### Required task
Return exactly and only these lines: the first of the listing through the one containing "R_ = math.radians".

## Start Data lines

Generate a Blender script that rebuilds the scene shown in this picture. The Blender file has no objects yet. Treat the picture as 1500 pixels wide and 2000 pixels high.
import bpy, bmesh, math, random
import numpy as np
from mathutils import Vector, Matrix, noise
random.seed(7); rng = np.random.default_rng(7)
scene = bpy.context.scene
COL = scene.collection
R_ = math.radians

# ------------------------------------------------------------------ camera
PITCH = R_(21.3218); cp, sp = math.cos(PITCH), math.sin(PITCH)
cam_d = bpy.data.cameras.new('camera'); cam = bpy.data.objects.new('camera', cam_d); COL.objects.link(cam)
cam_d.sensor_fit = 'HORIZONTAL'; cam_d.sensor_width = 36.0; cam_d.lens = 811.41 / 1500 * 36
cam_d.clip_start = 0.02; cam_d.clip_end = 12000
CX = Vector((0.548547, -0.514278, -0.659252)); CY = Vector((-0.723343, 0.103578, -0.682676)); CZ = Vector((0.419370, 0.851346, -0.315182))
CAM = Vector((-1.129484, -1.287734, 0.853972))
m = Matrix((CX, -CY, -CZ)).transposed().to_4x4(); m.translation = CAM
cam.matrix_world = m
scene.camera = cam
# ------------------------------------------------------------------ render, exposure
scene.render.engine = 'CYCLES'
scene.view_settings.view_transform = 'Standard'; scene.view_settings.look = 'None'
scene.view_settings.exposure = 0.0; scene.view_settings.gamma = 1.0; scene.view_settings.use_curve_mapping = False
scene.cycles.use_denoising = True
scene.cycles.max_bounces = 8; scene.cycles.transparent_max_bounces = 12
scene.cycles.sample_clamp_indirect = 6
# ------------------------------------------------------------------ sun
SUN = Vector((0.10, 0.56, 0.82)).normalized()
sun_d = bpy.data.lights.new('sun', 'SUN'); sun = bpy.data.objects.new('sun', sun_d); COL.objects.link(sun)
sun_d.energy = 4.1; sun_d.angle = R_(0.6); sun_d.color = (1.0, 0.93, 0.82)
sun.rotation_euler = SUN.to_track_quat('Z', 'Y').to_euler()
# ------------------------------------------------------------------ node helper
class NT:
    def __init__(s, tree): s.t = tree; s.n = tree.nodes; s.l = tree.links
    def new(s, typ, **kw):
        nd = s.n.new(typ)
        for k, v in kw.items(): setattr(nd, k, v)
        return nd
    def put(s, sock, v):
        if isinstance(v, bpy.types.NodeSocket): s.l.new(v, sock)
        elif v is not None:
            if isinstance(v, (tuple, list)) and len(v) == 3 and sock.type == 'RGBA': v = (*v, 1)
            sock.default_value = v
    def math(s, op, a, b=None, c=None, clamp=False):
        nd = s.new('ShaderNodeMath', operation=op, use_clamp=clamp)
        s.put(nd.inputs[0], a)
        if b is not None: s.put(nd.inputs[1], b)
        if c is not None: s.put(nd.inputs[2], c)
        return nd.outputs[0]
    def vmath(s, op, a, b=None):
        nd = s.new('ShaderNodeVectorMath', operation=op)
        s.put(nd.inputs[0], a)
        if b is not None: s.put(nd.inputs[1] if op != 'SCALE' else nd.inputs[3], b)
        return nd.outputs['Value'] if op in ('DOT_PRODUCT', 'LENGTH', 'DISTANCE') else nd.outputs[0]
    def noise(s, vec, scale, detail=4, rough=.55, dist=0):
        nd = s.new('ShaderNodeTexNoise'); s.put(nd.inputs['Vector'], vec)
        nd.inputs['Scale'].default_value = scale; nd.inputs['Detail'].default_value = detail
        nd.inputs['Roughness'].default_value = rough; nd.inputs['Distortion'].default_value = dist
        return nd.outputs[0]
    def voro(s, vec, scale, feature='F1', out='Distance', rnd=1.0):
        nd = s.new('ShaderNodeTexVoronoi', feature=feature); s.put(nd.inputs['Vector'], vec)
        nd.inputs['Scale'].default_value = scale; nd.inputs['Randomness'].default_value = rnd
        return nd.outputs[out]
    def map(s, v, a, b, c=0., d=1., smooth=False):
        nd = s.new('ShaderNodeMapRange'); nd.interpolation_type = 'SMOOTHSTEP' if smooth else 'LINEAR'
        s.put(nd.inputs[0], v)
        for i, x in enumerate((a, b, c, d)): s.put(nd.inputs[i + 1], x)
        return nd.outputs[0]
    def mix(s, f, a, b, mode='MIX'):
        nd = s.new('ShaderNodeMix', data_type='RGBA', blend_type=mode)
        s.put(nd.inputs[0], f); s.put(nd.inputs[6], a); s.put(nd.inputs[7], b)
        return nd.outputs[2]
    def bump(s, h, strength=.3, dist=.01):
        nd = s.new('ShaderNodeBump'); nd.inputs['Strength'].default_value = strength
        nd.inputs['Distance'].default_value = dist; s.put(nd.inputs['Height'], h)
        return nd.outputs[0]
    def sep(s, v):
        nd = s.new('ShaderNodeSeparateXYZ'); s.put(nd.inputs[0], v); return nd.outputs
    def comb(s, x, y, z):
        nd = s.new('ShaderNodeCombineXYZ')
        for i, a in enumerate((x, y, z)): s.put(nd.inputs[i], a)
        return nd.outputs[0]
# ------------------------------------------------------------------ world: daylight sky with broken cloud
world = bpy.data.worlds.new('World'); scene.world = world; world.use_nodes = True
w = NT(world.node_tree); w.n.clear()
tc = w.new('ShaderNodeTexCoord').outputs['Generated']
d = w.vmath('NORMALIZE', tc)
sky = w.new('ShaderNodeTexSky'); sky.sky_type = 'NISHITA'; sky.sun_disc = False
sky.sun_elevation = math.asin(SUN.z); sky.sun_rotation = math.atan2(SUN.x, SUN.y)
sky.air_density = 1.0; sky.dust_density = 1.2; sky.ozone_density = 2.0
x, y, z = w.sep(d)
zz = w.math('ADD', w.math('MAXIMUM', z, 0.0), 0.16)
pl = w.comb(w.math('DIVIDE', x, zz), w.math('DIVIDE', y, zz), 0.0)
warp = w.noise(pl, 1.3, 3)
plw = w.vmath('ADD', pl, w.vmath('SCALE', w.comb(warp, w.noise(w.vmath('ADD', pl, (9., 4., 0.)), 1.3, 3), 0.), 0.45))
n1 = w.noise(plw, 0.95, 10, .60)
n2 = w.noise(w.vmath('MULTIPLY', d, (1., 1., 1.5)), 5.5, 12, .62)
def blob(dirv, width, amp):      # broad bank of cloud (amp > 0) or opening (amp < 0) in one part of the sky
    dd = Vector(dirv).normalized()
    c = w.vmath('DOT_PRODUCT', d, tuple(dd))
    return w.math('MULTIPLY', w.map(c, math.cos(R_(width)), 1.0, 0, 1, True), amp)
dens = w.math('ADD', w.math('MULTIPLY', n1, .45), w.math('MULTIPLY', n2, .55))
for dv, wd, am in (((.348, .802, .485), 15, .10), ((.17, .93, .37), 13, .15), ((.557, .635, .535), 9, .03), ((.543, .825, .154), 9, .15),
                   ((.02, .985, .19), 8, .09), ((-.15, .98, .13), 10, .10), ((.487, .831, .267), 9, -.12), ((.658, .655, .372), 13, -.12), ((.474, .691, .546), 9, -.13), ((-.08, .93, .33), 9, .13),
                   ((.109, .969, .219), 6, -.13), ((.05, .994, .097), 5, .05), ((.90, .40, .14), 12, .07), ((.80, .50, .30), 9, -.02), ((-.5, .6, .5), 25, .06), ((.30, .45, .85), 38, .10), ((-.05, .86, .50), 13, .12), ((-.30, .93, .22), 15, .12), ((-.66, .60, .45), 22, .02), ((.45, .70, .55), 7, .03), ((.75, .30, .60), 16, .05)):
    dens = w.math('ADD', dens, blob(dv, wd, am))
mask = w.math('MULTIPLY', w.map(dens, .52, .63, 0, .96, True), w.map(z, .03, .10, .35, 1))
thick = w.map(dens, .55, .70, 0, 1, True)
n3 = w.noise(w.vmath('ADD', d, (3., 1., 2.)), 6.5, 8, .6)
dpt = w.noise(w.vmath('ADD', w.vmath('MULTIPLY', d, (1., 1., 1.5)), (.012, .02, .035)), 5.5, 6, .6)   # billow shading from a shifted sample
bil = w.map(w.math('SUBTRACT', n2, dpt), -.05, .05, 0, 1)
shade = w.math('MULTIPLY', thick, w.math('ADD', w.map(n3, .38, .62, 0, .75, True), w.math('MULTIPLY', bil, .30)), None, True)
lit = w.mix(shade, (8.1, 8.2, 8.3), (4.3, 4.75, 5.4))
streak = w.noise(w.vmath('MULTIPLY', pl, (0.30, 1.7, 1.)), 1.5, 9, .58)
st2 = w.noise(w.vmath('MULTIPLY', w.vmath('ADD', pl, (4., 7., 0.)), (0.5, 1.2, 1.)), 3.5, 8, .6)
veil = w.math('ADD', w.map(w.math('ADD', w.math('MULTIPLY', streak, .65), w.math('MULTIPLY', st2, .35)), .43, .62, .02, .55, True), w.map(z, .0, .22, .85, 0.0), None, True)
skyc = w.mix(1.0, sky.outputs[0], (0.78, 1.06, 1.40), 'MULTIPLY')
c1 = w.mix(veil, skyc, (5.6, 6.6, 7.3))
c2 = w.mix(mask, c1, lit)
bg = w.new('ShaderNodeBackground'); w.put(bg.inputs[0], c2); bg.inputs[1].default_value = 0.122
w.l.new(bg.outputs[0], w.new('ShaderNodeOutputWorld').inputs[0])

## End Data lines

### Result of the exercise
Generate a Blender script that rebuilds the scene shown in this picture. The Blender file has no objects yet. Treat the picture as 1500 pixels wide and 2000 pixels high.
import bpy, bmesh, math, random
import numpy as np
from mathutils import Vector, Matrix, noise
random.seed(7); rng = np.random.default_rng(7)
scene = bpy.context.scene
COL = scene.collection
R_ = math.radians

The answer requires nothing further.